Sarah Spelunks CLMOOC

Clmooc by Sarah

I’ve been interested over the past few years to hear/read/follow bits and pieces of the academic research that my friend, Sarah Honeychurch, has been doing for her Phd work in Connected Learning and the CLMOOC community, and she has just shared some of her draft both at her blog and with an open invite to annotate her work via Hypothesis.

As she notes:

CLMOOC is a highly connected, non-hierarchical community of lifelong learners with an ethos of social justice who support each other and learn through creative play.

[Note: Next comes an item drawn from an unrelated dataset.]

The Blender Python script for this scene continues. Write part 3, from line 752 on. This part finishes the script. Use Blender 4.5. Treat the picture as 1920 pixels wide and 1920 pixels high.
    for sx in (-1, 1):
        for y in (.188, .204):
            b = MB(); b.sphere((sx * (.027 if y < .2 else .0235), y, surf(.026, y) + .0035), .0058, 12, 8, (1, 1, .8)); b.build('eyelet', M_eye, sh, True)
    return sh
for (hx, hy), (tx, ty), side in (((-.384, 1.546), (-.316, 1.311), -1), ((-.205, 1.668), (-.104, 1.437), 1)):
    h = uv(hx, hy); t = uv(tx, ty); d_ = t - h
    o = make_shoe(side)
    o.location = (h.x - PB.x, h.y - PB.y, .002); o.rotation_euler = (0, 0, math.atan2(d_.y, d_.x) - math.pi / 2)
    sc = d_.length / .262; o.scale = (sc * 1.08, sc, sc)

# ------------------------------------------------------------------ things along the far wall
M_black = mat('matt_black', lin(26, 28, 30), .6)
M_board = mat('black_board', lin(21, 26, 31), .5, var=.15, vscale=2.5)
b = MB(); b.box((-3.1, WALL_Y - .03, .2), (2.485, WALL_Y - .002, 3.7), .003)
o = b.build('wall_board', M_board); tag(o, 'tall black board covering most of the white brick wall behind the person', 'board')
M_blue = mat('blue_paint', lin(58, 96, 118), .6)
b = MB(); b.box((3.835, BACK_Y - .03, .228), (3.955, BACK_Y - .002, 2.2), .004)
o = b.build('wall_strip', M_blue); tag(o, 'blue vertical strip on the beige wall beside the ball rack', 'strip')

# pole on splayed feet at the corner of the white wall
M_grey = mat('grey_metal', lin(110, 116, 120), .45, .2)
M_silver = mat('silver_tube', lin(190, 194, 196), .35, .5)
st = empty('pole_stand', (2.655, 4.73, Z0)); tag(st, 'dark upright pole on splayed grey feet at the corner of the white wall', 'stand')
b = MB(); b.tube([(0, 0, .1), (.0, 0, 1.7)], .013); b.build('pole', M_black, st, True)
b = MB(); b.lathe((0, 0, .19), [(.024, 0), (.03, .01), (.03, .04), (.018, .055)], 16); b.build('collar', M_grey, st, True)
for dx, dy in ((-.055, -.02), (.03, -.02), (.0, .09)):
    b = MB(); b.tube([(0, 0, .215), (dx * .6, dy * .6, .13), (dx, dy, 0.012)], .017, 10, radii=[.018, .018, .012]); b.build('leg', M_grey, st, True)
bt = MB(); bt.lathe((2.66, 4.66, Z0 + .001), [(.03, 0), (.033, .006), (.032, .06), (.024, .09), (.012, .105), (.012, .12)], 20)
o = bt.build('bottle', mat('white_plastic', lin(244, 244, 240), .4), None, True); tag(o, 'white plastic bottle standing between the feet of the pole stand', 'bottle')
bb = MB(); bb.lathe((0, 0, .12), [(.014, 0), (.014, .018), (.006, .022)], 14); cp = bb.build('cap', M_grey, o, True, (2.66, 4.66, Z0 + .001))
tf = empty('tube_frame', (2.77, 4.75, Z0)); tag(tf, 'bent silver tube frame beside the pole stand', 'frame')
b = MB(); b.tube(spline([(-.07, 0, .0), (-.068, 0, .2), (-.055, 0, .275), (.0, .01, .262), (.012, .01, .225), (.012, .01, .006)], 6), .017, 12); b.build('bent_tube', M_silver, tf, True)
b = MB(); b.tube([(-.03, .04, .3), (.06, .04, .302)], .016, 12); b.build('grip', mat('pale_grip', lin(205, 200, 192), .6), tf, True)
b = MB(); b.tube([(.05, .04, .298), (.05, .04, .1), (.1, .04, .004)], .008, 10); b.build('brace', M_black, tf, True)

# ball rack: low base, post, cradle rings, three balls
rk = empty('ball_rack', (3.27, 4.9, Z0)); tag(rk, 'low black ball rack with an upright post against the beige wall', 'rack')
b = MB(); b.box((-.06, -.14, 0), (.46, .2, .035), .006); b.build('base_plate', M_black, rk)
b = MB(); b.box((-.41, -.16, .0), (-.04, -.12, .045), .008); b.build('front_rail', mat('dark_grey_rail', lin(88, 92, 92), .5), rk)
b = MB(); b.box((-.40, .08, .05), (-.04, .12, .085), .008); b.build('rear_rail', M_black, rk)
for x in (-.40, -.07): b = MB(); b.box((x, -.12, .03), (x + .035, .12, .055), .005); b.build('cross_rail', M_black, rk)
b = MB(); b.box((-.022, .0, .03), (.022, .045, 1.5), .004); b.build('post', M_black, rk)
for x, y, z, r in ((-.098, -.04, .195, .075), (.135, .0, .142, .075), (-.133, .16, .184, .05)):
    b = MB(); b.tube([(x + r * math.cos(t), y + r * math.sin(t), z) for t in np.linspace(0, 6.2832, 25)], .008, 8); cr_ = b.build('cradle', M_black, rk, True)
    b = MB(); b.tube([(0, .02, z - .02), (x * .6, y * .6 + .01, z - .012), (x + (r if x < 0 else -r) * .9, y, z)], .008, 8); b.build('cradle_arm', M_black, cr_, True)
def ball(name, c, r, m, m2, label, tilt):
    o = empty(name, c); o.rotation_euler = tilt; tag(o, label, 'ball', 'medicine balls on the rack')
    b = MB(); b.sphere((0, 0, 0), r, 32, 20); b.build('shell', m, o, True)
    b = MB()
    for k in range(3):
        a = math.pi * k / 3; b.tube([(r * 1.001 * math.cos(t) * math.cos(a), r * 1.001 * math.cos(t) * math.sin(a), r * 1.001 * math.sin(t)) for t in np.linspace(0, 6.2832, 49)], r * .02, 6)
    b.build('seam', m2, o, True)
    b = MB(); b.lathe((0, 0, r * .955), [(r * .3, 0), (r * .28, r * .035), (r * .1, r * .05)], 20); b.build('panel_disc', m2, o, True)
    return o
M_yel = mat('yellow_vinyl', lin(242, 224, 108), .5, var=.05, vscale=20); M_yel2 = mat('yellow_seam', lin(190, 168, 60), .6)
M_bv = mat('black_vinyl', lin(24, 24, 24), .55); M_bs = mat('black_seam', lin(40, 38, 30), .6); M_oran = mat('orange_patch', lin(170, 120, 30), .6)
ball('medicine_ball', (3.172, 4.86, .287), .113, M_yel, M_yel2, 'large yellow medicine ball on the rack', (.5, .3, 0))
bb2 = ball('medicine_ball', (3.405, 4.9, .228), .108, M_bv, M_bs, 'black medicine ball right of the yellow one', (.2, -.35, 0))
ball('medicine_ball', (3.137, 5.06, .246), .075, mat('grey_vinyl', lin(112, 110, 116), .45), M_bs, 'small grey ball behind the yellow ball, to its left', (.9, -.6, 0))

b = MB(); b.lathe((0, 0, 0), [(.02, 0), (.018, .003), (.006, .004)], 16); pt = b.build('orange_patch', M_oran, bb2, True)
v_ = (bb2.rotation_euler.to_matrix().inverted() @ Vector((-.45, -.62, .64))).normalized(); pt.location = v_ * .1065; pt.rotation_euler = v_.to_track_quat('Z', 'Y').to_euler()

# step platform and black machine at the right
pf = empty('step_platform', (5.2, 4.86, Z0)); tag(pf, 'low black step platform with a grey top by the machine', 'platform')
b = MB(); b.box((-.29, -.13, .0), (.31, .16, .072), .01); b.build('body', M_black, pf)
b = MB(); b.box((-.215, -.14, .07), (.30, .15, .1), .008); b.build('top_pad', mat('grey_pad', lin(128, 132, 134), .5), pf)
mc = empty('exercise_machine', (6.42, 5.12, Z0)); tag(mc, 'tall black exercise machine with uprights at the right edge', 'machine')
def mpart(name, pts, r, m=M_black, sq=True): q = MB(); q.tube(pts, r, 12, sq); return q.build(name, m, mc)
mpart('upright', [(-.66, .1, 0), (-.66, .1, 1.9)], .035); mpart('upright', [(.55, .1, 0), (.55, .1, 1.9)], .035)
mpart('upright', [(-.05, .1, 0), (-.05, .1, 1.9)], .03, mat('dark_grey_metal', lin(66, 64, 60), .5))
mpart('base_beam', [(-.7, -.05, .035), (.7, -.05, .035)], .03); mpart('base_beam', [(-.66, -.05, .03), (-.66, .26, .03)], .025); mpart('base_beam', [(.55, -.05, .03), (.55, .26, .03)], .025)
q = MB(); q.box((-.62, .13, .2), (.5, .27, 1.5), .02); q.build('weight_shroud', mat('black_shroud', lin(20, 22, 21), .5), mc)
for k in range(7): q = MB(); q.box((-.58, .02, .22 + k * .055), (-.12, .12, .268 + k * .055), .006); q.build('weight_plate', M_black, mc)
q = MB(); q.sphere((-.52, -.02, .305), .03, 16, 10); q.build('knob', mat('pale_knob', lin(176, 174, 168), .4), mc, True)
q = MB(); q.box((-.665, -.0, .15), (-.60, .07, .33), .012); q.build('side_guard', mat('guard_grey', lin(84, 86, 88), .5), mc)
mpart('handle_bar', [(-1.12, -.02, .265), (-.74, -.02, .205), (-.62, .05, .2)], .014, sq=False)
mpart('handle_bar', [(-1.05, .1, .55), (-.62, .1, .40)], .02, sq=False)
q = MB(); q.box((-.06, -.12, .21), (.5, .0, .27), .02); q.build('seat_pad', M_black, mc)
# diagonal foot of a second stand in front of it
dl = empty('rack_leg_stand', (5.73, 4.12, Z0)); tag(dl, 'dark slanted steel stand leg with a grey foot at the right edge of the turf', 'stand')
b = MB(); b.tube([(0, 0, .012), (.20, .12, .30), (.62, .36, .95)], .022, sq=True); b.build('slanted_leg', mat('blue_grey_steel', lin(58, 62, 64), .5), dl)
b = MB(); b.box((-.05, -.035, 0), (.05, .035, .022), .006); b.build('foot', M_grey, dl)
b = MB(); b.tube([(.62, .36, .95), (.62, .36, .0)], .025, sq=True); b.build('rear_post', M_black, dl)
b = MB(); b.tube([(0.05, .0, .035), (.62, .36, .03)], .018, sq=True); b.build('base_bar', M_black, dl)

I made the word cloud above by gathering the words of her thesis statement. And played with the cloud, too.

More words in a cloud

I am intrigued by Sarah’s gathering of ideas around these elements of CLMOOC (Connected Learning Massive Open Online Collaboration — which was envisioned and launched by the National Writing Project, and then supported by Educator Innovator, and which now continues to move along with members leading the way).

  • Connected Community
  • Communicative Conversations
  • Creative Collaborations

Lots of C’s!

But those phrases capture what I consider the spirit and essence, and underpinning, of the CLMOOC gathering spaces. See the new CLMOOC Planet for a gathering of RSS feeds to get a feel for the flow of CLMOOC. And look at the CLMOOC Muses page to see how many active people are still loosely connected with each other.

I’m diving into her post via community/collaborative annotations. See you there?

Peace (in shared words),
Kevin

 

2 Comments
  1. In the annotations on Sarah’s page you created an animation of a network that is constantly forming and reforming, sort of like stars blinking on and off in the Universe. I think some stars are brighter than others, on an on-going basis, or at specific times. You’ve certainly been one, among several others.

    What’s unique is that many of the stars are web sites, blogs, YouTube pages, etc. where writers and creators are doing deep reflection, which often takes off like fireworks, to ignite an entire new round of interactions.

    You’re doing it with this article, pointing to Terry’s blog and the NowComment page.